I first met Jason Lowe when we played on CJSF together in August. With the way he talked about his music, you would think he was the worst musician around.

“…When I discovered the difference between good writing and bad and even more terrifying, the difference between it and true art […] the whip came down,” says Truman Capote. You can see that same self-flagellation in Lowe.

Shy and self-critical as any artist, Jason is a gentle person with a quiet voice. His hands shake a little when he plays. But when he opens his mouth to sing, his presence is commanding and at the Trees Organic (Gastown) on September 8th, he had the crowd – which was packed into the tiny coffee house, spilling out the door and peeking in through the windows from the street – captivated and breathless.

His album is on bandcamp. But, truthfully, I wouldn’t recommend that being your first impression. The songs are roomy and poetic, as loose and breezy as his own transience, and via audio it lacks the presence and charm that Lowe brings to his live set. Go see him live first. It will help you appreciate the album more.

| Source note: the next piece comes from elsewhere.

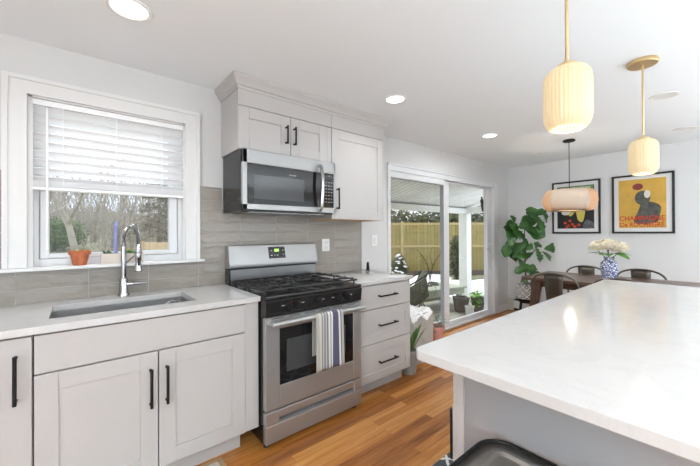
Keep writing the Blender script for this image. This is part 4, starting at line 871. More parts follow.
def shape(par, pts, m, name='printed_shape', lift=0):
    b = B(); b.prism(pts, 'yz', XB - .0176 - .0003, XB - .0186 - lift * .0004); return b.obj(name, m, par, smooth=False)
def smooth_poly(pts, n=5):
    P = [Vector((a, c, 0)) for a, c in pts]; k = len(P); out = []
    for i in range(k):
        p0, p1, p2, p3 = P[i - 1], P[i], P[(i + 1) % k], P[(i + 2) % k]
        for j in range(n):
            s = j / n; q = .5 * ((2 * p1) + (p2 - p0) * s + (2 * p0 - 5 * p1 + 4 * p2 - p3) * s * s + (3 * p1 - p0 - 3 * p2 + p3) * s ** 3); out.append((q.x, q.y))
    return out
t, pr_ = picture(-1.39, -1.994, 1.265, 2.027, -1.462, -1.92, 1.338, 1.963, 'ochre', 'framed ochre poster with grey shapes and red capitals, right one on the dining wall')
ell = lambda cy, cz, ry, rz, n=24: [(cy + ry * math.cos(2 * PI * k / n), cz + rz * math.sin(2 * PI * k / n)) for k in range(n)]
# plain abstract stand-in for the artwork: rounded grey masses, a maroon disc and a cream bar
shape(pr_, smooth_poly([(-1.62, 1.40), (-1.66, 1.56), (-1.70, 1.66), (-1.80, 1.66), (-1.87, 1.60), (-1.86, 1.50), (-1.82, 1.40)]), 'pgrey')
shape(pr_, ell(-1.70, 1.72, .075, .09), 'pgrey', lift=1)
shape(pr_, ell(-1.655, 1.865, .052, .042), 'pmaroon', lift=1)
shape(pr_, ell(-1.745, 1.765, .03, .05), 'pcream', lift=2)
text_mesh('CHAMPAGNE', .085, 'pred', pr_, -1.470, 1.432, .438, 'lettering'); text_mesh('De ROCHEGRÉ', .080, 'pred', pr_, -1.478, 1.352, .425, 'lettering')
t, pr_ = picture(-.669, -1.265, 1.265, 2.027, -.737, -1.192, 1.338, 1.953, 'pblack', 'framed dark poster with green, yellow and red shapes, left one behind the rattan pendant')
shape(pr_, [(-.745, 1.87), (-1.185, 1.87), (-1.185, 1.948), (-.745, 1.948)], 'pgreen')
b = B()
random.seed(3)
yy = -.77
while yy > -1.15:
    w_ = random.uniform(.01, .03); b.prism([(yy, 1.905), (yy - w_, 1.905), (yy - w_, 1.935), (yy, 1.935)], 'yz', XB - .0191, XB - .0195); yy -= w_ + .008
b.obj('faded_lettering', 'pcream', pr_, smooth=False)
shape(pr_, smooth_poly([(-.90, 1.83), (-1.08, 1.83), (-1.09, 1.62), (-1.06, 1.44), (-1.0, 1.46), (-.97, 1.58), (-.92, 1.52), (-.88, 1.56)]), 'pyellow')
shape(pr_, smooth_poly([(-.80, 1.66), (-.90, 1.60), (-.88, 1.54), (-.80, 1.55)]), 'pcream', lift=1)
shape(pr_, smooth_poly([(-1.10, 1.46), (-1.18, 1.42), (-1.18, 1.345), (-1.06, 1.345)]), 'pdgrey', lift=1)
for (cy, cz) in ((-.84, 1.42), (-.88, 1.38), (-.93, 1.40), (-.90, 1.45), (-.96, 1.365), (-.86, 1.365), (-1.01, 1.39)): shape(pr_, ell(cy, cz, .02, .02, 14), 'pred', lift=2)
# baseboard heater
t = thing('baseboard_heater', (XB - .04, -.9, 0), 'cream hydronic baseboard heater along the dining wall behind the plant', 'heater')
B().box(XB - .075, XB - .001, -2.7, -.02, .05, .17, .004).obj('cover', 'plate', t)
B().box(XB - .085, XB - .001, -.11, -.018, .006, .185, .004).obj('end_cap', 'heater', t)
b = B(); b.box(XB - .06, XB - .002, -2.7, -.111, .172, .188, .002); b.box(XB - .05, XB - .002, -2.7, -.111, .008, .048); b.obj('vent_slot', 'dark_gap', t)
# ------------------------------------------------------------------ fiddle-leaf fig
fx_, fy_ = 5.2, -.43
t = thing('plant_stand', (fx_, fy_, 0), 'black four-legged metal stand under the lattice-patterned plant pot', 'plant stand')
b = B(); b.lathe([(.0, .236), (.10, .236), (.137, .268), (.146, .295), (.149, .294), (.14, .262), (.104, .230), (0, .230)], (fx_, fy_, 0), 32); b.obj('ring', 'blackm', t)
for k in range(4):
    a = PI / 4 + k * PI / 2 + .3; b = B(); b.tube([(fx_ + .112 * math.cos(a), fy_ + .112 * math.sin(a), .236), (fx_ + .14 * math.cos(a), fy_ + .14 * math.sin(a), .003)], .013, 8); b.obj('leg', 'blackm', t)
t = thing('potted_fiddle_leaf_fig', (fx_, fy_, .2465), 'tall fiddle-leaf fig in a black and white lattice pot in the corner', 'plant')
ppr = [(.098, 0), (.13, .03), (.145, .10), (.146, .19), (.138, .255), (.130, .257), (.128, .225), (0, .22)]
pb = B().lathe([(0, 0)] + ppr, (fx_, fy_, .2465), 40).obj('pot', 'diamond', t)
B().lathe([(0, -.001), (.1, -.001), (.131, .028), (.1395, .062), (.1455, .062), (.1355, .026), (.102, -.0014), (.0, -.0014)], (fx_, fy_, .2485), 40).obj('pot_base_band', 'bglaze', t) if False else None
B().lathe([(0, .222), (.128, .222)], (fx_, fy_, .2465), 24).obj('soil', 'soil', t)
trunk = spline([(fx_, fy_, .46), (fx_ - .01, fy_ + .02, .75), (fx_ + .01, fy_ + .03, 1.0), (fx_ - .02, fy_ + .02, 1.3), (fx_, fy_ - .02, 1.62)], 5)
b = B(); b.tube(trunk, [.014 - .008 * i / len(trunk) for i in range(len(trunk))], 8)
b.tube(spline([(fx_ - .005, fy_ + .02, .85), (fx_ - .06, fy_ - .10, .98), (fx_ - .08, fy_ - .2, 1.10)], 5), .007, 6)
b.tube(spline([(fx_ + .0, fy_ + .03, 1.0), (fx_ - .08, fy_ + .16, 1.12), (fx_ - .10, fy_ + .24, 1.3)], 5), .007, 6); b.obj('trunk', 'stem', t)
def figleaf(b, u, v, ang, ln, wd, tilt=0, depth=None, seed=0):
    # a lyre-shaped leaf centred where the picture shows it; it faces roughly the kitchen, rolled by ang
    t_ = depth or 4.75; c = at(u, v, t_); rnd = random.Random(seed)
    n0 = (-F_ + Vector((0, 0, 1)) * rnd.uniform(-.1, 1.0) + R_ * rnd.uniform(-.9, .9)).normalized(); a = math.radians(ang)
    d0 = R_ * math.cos(a) + Vector((0, 0, 1)) * math.sin(a); d0 = (d0 - n0 * d0.dot(n0)).normalized(); s0 = n0.cross(d0); prev = None; n = 14; KP = [.04, .34, .50, .58, .66, .82, .97, 1.0, .88, .55, .05]
    for i in range(n + 1):
        s = i / n; kf = s * 10; k0 = min(9, int(kf)); prof = KP[k0] + (KP[k0 + 1] - KP[k0]) * (kf - k0); prof = prof if 0 < i < n else .05; prof = max(prof, .42) if i == n - 1 else prof
        w = wd * .5 * prof; curl = n0 * (-.22 * ln * (s - .4) ** 2 - .0)
        cc = c + d0 * ln * (s - .5) + curl; row = []
        for j in range(5):
            q = j / 2 - 1; row.append(b.bm.verts.new(cc + s0 * w * q + n0 * (w * .28 * abs(q) - .012 * math.sin(i * 2.3 + j) * abs(q))))
        if prev:
            for j in range(4): b.bm.faces.new((prev[j], prev[j + 1], row[j + 1], row[j]))
        prev = row
L_ = [(528, 228, 10, 24, 17), (511, 227, 185, 20, 15), (521, 238, 100, 26, 17), (511, 238, 75, 18, 13), (508, 247, 250, 22, 10), (531, 218, 60, 22, 18), (537, 222, 280, 24, 14), (535, 232, 330, 20, 14),
      (545, 217, 330, 15, 10), (533, 210, 165, 13, 6), (534, 212, 160, 14, 7), (540, 226, 250, 16, 9), (520, 254, 20, 20, 13), (513, 256, 350, 14, 11), (530, 247, 30, 10, 7), (529, 255, 200, 9, 7),
      (538, 245, 150, 9, 6), (538, 254, 265, 16, 10), (550, 248, 5, 14, 10), (547, 256, 300, 12, 8), (527, 268, 200, 20, 12), (532, 270, 60, 14, 10), (521, 270, 185, 13, 9), (525, 281, 20, 16, 9), (520, 262, 270, 10, 10),
      (516, 232, 140, 20, 14), (526, 222, 45, 18, 12), (513, 219, 80, 10, 7), (536, 273, 0, 8, 4), (523, 246, 230, 16, 10), (540, 213, 20, 14, 8), (517, 247, 200, 16, 12)]
for i, (u, v, a, ln, wd) in enumerate(L_):
    b = B(); figleaf(b, u, v, a, ln * 4.75 / 326 * 1.0, wd * 4.75 / 326 * 1.02, depth=4.75 + ((i * 37) % 11 - 5) * .028, seed=i); b.obj('leaf', 'figleaf', t, recalc=False, ang=80)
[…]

Lugging three guitars with him, one of them a lap acoustic, one of them an old vintage acoustic from ’73, and everything shipped over from Australia (himself included), he tells stories about meeting an artist he highly regards, Joni Mitchell; he tunes for five minutes and apologetically informs us that Joni would sometimes tune for a half-hour during her shows.

While people in the crowd murmured “He’s good,” Jason introduced his second song called “Sails of Shimmer” that he says was written in a log cabin in Oregon.

“When a River Parts” is played on the lap acoustic and someone behind me whispers, “flawless”. It is. With a melody to make your heart be still, Lowe sings of fleeting peace, of having everything, if only for a time. And then he grabs a harmonica; for an acoustic coffee house show, Lowe knows how to keep it multi-faceted, and more importantly, interesting.

The harmonica is scorching yet appropriately delicate and politely he thanks everyone for coming to check out the show.

“People supporting live art, it’s a beautiful thing,” he nods.